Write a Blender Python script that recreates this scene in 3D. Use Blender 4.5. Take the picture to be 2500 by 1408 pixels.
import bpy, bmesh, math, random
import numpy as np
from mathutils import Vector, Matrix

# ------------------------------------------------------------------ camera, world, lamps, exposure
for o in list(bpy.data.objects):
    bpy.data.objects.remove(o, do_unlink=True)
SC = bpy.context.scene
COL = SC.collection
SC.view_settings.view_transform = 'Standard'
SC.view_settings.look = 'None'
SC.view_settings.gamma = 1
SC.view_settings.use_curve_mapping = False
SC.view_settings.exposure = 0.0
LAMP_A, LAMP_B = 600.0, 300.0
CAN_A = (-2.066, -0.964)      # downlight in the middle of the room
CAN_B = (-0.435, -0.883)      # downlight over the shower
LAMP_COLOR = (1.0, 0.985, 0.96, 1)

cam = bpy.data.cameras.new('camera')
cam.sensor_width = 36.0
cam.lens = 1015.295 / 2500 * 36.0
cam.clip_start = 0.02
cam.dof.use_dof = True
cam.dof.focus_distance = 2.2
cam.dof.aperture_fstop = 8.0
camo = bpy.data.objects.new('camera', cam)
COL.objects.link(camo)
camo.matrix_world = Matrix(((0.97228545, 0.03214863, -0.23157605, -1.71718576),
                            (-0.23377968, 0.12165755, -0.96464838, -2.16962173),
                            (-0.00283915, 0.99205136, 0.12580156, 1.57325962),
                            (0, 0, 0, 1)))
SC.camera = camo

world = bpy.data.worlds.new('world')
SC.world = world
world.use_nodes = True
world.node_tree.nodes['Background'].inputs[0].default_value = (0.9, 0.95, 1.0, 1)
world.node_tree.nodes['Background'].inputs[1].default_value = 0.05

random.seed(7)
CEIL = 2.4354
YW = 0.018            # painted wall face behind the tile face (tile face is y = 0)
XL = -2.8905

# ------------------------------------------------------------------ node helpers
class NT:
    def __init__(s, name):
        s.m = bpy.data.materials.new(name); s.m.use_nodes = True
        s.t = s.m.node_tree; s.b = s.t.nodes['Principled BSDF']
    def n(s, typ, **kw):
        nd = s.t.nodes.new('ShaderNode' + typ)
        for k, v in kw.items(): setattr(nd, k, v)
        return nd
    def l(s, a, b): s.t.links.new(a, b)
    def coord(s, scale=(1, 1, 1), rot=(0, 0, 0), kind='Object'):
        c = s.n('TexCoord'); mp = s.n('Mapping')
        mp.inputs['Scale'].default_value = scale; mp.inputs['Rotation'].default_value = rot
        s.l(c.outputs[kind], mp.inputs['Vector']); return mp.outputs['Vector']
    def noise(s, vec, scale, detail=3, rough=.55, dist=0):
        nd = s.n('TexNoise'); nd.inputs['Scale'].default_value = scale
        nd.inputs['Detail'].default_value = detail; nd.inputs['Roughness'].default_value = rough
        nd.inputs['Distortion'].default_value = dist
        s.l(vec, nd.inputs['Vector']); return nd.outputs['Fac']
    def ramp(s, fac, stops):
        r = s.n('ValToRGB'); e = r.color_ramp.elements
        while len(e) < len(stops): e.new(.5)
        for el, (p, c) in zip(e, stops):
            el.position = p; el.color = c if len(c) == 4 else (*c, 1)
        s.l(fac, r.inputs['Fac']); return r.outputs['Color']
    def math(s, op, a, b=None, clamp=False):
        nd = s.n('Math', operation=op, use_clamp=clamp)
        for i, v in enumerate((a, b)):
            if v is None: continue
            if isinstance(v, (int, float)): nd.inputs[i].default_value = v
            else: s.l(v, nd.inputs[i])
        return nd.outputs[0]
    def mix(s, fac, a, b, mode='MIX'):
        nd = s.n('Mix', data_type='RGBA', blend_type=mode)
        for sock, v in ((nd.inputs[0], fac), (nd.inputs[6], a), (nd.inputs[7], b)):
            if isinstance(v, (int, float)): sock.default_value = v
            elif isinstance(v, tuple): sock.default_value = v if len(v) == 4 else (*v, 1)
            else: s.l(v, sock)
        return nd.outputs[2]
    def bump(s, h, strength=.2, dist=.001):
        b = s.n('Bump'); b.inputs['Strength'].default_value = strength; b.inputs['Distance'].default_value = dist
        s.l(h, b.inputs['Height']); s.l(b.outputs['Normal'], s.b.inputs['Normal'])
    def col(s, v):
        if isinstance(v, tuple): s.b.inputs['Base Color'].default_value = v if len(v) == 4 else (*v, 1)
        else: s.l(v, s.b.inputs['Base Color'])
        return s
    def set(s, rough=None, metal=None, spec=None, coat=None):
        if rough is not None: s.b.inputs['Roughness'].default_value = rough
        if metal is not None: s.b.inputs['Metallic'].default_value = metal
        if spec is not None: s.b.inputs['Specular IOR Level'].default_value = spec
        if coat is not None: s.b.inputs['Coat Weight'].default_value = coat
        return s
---
Repeat exactly, please, each line from the beginning of the data through the line with "XL = -2.8905" in it, and only those lines.

Write a Blender Python script that recreates this scene in 3D. Use Blender 4.5. Take the picture to be 2500 by 1408 pixels.
import bpy, bmesh, math, random
import numpy as np
from mathutils import Vector, Matrix

# ------------------------------------------------------------------ camera, world, lamps, exposure
for o in list(bpy.data.objects):
    bpy.data.objects.remove(o, do_unlink=True)
SC = bpy.context.scene
COL = SC.collection
SC.view_settings.view_transform = 'Standard'
SC.view_settings.look = 'None'
SC.view_settings.gamma = 1
SC.view_settings.use_curve_mapping = False
SC.view_settings.exposure = 0.0
LAMP_A, LAMP_B = 600.0, 300.0
CAN_A = (-2.066, -0.964)      # downlight in the middle of the room
CAN_B = (-0.435, -0.883)      # downlight over the shower
LAMP_COLOR = (1.0, 0.985, 0.96, 1)

cam = bpy.data.cameras.new('camera')
cam.sensor_width = 36.0
cam.lens = 1015.295 / 2500 * 36.0
cam.clip_start = 0.02
cam.dof.use_dof = True
cam.dof.focus_distance = 2.2
cam.dof.aperture_fstop = 8.0
camo = bpy.data.objects.new('camera', cam)
COL.objects.link(camo)
camo.matrix_world = Matrix(((0.97228545, 0.03214863, -0.23157605, -1.71718576),
                            (-0.23377968, 0.12165755, -0.96464838, -2.16962173),
                            (-0.00283915, 0.99205136, 0.12580156, 1.57325962),
                            (0, 0, 0, 1)))
SC.camera = camo

world = bpy.data.worlds.new('world')
SC.world = world
world.use_nodes = True
world.node_tree.nodes['Background'].inputs[0].default_value = (0.9, 0.95, 1.0, 1)
world.node_tree.nodes['Background'].inputs[1].default_value = 0.05

random.seed(7)
CEIL = 2.4354
YW = 0.018            # painted wall face behind the tile face (tile face is y = 0)
XL = -2.8905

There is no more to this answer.